To be done: Reproduce only the stretch of entries below that begins at the first line and ends at the line holding "col = scn.collection".

Extracted records:
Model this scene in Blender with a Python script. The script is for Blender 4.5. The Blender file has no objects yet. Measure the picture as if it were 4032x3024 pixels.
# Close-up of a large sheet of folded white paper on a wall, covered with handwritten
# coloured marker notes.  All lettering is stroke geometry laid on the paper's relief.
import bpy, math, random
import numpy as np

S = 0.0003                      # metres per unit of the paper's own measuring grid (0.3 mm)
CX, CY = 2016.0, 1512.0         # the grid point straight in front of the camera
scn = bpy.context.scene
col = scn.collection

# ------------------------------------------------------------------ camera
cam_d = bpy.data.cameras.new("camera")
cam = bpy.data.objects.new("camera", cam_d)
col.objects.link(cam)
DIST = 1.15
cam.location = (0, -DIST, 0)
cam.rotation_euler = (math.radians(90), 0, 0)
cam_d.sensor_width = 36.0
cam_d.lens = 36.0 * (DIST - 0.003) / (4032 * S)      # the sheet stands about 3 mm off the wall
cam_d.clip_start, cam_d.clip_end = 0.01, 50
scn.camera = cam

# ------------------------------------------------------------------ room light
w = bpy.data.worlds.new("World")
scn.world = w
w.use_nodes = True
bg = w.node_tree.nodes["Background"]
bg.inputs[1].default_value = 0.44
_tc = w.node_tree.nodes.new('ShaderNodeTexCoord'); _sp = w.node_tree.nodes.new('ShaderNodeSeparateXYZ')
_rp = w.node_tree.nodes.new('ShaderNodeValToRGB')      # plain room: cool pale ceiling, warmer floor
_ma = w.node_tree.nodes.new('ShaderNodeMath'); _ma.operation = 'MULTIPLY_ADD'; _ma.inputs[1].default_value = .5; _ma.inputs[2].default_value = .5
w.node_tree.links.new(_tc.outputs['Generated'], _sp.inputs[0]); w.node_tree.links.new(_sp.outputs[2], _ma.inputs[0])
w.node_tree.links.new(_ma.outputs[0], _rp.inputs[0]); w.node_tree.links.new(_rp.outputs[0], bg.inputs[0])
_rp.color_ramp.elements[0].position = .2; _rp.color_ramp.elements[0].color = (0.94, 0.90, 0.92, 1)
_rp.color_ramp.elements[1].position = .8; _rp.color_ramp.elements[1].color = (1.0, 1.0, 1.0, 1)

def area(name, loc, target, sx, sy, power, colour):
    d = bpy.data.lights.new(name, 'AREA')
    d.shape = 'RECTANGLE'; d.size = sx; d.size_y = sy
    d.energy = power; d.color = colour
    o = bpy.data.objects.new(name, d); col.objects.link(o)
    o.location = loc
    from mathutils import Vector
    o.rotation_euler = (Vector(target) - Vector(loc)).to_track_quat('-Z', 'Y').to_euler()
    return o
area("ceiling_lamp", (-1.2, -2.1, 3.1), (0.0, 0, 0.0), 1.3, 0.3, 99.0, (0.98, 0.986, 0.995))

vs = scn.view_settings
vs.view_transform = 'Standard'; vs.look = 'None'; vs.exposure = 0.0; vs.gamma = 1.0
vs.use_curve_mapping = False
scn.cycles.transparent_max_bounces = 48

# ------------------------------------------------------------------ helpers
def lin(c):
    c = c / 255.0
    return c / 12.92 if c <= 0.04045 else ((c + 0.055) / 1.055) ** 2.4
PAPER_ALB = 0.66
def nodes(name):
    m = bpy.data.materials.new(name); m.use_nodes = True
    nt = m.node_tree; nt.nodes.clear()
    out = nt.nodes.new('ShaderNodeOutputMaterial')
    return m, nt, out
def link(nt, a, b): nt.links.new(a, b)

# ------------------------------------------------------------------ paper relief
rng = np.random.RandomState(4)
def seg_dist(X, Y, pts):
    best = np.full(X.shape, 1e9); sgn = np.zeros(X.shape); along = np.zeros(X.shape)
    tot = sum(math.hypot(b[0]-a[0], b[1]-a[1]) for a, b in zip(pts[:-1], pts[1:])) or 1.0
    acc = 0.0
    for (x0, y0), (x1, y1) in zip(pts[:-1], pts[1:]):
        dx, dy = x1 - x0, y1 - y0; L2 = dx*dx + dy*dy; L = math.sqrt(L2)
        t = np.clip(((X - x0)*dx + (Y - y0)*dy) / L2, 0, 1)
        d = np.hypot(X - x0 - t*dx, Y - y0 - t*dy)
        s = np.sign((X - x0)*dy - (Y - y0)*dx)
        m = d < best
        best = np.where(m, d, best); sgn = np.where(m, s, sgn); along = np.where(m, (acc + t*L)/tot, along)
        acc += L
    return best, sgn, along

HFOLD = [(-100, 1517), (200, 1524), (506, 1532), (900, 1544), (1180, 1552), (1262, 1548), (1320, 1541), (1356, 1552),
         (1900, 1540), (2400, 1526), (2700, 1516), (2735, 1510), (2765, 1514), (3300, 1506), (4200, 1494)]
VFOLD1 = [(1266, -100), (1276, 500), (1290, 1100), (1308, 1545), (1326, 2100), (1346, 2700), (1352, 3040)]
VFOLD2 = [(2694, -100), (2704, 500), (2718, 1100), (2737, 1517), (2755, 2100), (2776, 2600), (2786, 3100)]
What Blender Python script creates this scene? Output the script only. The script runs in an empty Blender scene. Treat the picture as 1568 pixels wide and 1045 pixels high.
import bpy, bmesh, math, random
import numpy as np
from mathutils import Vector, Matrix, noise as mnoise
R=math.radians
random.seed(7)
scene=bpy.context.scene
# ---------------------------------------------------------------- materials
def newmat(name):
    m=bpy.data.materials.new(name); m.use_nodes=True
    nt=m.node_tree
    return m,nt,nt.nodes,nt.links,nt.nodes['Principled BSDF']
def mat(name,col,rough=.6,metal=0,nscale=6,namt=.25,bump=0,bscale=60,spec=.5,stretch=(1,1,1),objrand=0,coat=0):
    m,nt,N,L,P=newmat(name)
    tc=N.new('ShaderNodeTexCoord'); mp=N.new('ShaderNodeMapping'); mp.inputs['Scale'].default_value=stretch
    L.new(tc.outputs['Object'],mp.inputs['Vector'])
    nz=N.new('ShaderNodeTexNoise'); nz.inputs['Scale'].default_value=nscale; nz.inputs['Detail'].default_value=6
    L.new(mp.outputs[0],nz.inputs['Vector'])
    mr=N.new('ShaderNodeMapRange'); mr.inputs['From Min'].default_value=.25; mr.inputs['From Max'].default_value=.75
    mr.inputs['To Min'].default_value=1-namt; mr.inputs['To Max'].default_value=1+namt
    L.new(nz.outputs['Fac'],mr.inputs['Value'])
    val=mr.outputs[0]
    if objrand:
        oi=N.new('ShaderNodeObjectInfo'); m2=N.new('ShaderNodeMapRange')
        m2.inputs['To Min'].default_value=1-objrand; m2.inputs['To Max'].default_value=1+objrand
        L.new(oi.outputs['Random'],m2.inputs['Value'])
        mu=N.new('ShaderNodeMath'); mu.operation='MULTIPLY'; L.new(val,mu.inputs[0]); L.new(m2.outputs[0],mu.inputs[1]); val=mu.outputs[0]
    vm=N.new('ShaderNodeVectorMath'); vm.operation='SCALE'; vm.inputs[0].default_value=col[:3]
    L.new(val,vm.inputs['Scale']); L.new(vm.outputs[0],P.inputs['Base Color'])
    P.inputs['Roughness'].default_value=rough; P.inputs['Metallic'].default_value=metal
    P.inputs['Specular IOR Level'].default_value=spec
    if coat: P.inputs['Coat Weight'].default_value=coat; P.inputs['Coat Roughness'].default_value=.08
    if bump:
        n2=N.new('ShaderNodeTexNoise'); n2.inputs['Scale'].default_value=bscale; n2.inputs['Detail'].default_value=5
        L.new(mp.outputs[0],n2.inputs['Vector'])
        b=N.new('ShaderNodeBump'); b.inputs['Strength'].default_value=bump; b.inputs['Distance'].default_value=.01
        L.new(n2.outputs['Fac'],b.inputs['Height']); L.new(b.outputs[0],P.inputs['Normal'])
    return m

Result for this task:
Model this scene in Blender with a Python script. The script is for Blender 4.5. The Blender file has no objects yet. Measure the picture as if it were 4032x3024 pixels.
# Close-up of a large sheet of folded white paper on a wall, covered with handwritten
# coloured marker notes.  All lettering is stroke geometry laid on the paper's relief.
import bpy, math, random
import numpy as np

S = 0.0003                      # metres per unit of the paper's own measuring grid (0.3 mm)
CX, CY = 2016.0, 1512.0         # the grid point straight in front of the camera
scn = bpy.context.scene
col = scn.collection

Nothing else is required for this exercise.